Effect of Substrate Bed Temperature on Solute Segregation and Mechanical Properties in Ti–6Al–4V Produced by Laser Powder Bed Fusion

Abstract

Titanium alloys are particularly sensitive to temperature during additive manufacturing processes, due to their dual phase microstructure and sensitivity to oxygen uptake. In this paper, laser powder bed fusion (LPBF) was used in conjunction with a heated substrate bed at 100 °C, 570 °C and 770 °C to produce specimens of Ti–6Al–4V, to investigate the change in mechanical properties and segregation of alloying elements. An initial increase in ductility was observed when increasing the temperature from 100 °C to 570 °C, followed by a significant loss in ductility when samples were produced at 770 °C. A suite of multi-scale characterisation techniques revealed that the as-printed microstructure was drastically different across the range of temperatures.
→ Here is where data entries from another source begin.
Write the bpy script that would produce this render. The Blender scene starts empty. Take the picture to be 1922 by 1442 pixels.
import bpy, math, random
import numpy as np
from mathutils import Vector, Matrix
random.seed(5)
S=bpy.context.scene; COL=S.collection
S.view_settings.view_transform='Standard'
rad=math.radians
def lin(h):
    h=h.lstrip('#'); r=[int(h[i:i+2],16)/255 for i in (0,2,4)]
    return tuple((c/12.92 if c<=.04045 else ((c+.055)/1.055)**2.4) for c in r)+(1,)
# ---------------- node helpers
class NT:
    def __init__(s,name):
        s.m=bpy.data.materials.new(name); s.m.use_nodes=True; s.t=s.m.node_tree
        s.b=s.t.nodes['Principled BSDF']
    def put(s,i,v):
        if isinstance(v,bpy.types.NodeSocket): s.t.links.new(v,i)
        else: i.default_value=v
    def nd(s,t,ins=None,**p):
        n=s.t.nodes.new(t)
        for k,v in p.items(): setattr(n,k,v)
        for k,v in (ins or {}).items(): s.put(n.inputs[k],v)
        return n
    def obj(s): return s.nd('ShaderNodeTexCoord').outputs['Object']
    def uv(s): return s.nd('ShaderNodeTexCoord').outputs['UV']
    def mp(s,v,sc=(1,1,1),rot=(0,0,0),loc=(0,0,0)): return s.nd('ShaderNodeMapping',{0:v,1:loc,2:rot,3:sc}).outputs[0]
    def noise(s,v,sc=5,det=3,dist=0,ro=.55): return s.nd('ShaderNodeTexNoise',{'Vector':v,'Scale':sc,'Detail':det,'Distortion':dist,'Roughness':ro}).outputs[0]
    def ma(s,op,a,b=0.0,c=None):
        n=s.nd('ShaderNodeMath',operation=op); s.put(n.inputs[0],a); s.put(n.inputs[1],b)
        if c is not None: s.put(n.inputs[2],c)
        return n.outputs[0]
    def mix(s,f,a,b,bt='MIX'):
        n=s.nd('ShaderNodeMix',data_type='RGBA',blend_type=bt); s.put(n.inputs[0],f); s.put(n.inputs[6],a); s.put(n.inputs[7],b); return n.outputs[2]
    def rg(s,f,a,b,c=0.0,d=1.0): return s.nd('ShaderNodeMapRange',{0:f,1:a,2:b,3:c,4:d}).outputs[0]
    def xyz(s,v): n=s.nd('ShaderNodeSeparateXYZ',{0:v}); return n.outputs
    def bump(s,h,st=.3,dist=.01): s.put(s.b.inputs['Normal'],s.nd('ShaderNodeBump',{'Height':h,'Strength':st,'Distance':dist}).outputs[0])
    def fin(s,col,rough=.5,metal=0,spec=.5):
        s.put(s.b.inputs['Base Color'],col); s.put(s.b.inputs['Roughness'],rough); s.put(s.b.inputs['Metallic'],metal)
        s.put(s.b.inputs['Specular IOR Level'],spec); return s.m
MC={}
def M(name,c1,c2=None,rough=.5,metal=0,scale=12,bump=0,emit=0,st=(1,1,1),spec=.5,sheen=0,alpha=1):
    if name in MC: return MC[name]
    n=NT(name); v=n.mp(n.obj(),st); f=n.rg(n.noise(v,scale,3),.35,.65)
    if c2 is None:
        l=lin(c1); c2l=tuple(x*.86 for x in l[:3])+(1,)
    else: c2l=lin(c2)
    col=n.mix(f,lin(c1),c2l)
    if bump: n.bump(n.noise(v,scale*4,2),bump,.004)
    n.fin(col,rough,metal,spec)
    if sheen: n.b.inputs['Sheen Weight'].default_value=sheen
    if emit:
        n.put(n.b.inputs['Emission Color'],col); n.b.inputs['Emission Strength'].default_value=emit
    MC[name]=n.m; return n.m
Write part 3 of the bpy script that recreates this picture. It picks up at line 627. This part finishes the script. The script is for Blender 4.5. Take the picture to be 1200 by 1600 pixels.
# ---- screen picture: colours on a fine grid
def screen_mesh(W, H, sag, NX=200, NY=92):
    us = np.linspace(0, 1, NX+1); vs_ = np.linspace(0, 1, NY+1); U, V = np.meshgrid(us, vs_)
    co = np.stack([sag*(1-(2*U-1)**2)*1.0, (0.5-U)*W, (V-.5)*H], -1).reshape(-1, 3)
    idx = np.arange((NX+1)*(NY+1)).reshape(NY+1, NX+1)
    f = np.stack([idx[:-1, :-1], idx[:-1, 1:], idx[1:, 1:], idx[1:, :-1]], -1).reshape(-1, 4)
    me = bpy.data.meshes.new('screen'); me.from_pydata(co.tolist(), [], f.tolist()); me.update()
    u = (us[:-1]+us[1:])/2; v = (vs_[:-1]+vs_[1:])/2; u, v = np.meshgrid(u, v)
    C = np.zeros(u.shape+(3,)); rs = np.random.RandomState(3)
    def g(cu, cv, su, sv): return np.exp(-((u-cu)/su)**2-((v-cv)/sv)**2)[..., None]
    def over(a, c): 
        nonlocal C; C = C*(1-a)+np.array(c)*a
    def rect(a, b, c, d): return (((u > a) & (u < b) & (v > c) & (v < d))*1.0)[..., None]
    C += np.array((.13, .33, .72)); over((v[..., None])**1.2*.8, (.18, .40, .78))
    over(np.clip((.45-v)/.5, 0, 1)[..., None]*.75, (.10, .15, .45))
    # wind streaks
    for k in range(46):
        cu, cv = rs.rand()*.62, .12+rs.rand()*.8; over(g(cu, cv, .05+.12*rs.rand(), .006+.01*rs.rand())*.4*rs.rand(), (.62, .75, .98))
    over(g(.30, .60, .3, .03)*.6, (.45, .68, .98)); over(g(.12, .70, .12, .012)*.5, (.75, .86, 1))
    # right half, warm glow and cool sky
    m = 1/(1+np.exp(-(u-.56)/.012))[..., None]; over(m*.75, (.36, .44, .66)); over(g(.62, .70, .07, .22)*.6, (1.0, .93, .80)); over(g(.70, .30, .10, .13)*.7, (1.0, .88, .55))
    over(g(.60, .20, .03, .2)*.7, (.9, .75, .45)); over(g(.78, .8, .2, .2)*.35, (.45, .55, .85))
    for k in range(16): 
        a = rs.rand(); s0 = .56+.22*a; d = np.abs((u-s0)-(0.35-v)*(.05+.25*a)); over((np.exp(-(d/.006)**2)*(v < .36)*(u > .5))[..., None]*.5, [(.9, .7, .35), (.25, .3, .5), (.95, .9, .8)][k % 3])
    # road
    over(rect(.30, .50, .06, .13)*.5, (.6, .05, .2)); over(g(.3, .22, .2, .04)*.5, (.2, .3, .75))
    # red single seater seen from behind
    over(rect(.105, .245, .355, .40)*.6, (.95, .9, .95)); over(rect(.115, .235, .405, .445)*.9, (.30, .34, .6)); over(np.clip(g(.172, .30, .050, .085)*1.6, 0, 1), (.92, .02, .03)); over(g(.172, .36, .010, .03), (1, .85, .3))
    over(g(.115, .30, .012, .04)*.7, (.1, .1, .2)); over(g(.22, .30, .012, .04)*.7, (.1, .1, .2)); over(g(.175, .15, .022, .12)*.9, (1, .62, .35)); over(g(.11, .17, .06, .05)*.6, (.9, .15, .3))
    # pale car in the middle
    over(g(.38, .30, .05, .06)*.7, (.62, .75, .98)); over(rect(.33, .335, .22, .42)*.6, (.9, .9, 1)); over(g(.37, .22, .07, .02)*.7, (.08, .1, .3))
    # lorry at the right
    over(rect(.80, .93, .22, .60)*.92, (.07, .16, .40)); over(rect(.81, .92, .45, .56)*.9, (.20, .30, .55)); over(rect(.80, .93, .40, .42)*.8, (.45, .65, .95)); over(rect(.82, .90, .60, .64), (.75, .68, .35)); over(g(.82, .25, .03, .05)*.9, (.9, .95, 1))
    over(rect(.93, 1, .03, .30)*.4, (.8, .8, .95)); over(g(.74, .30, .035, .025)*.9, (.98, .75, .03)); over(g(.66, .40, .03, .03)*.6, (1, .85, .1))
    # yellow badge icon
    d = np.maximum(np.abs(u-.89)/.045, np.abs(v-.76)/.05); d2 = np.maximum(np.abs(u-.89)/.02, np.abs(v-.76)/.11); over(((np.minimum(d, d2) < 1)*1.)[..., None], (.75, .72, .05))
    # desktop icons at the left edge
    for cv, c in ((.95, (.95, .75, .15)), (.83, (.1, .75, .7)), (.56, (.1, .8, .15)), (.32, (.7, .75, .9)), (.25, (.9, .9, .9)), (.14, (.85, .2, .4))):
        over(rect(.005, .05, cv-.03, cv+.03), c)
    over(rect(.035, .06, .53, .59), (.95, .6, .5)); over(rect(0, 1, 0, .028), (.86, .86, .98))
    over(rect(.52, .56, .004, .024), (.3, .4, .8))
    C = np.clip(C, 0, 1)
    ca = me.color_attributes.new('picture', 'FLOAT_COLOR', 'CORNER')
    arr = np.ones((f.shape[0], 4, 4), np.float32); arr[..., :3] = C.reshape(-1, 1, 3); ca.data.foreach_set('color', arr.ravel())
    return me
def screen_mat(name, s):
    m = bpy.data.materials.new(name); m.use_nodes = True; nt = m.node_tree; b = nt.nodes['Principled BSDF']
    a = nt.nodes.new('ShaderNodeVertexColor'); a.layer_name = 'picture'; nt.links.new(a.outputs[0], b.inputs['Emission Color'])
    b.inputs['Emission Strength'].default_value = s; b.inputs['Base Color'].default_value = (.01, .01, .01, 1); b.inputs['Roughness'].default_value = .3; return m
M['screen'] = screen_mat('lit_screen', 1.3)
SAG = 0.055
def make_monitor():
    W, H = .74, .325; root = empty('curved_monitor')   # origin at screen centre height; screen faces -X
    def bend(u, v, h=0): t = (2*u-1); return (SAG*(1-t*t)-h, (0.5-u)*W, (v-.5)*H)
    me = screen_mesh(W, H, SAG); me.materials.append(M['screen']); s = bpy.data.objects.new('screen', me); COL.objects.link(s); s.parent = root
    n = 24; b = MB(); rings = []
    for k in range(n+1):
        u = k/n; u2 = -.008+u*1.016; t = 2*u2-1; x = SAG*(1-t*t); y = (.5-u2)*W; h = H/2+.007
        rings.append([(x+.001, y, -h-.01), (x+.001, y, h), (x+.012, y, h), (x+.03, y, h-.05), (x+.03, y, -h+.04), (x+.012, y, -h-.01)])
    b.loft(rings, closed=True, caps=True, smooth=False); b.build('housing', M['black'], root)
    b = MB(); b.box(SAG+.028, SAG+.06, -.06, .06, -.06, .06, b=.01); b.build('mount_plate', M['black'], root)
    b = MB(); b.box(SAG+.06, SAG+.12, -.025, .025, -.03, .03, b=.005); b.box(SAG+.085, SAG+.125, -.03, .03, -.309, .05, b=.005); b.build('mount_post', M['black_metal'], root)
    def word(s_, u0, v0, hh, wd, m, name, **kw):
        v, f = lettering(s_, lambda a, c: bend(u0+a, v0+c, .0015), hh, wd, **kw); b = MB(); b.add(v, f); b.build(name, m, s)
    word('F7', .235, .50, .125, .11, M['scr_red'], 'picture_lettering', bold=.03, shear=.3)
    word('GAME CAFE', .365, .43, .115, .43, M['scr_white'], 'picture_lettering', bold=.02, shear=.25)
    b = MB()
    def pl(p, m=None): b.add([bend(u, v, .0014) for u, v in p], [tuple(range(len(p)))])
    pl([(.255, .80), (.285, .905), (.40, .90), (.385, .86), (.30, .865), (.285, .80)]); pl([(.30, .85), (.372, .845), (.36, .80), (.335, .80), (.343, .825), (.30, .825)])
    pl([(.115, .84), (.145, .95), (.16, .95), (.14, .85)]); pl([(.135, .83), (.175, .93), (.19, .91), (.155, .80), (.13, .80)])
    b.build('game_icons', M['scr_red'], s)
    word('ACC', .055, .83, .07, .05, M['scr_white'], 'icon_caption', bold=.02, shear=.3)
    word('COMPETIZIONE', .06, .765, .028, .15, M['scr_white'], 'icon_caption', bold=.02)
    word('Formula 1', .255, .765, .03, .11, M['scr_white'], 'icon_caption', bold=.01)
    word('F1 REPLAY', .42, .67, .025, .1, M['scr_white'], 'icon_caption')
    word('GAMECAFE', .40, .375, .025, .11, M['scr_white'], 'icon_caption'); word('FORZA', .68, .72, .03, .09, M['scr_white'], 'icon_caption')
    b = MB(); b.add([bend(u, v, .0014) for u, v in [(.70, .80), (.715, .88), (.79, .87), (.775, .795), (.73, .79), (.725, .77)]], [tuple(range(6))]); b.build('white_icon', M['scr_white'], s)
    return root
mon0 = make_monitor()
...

At 100 °C, α + α′ phases were identified. Deformation twinning was extensively observed in the a phase, with Al and V segregating at the twin interfaces. At 570 °C (the most ductile sample), α′, α and nano-particles of β were observed, with networks of entangled dislocations showing V segregation. At 770 °C, no martensitic α′ was identified. The microstructure was an α + β microstructure and an increased volume fraction of tangled dislocations with localised V segregation. Thermodynamic modelling based on the Gibbs-free energy of formation showed that the increased V concentration at dislocations was insufficient to locally nucleate β phase. However, b-phase nucleation at grain boundaries (not dislocations) caused pinning of grain boundaries, impeding slip and leading to a reduction in ductility. It is likely that the increased O-content within specimens printed at increased temperatures also played a key role in high-temperature embrittlement. Building operations are therefore best performed below sub-transus temperatures, to encourage the growth of strengthening phases via solute segregation, and the build atmosphere must be tightly controlled to reduce oxygen uptake within the samples.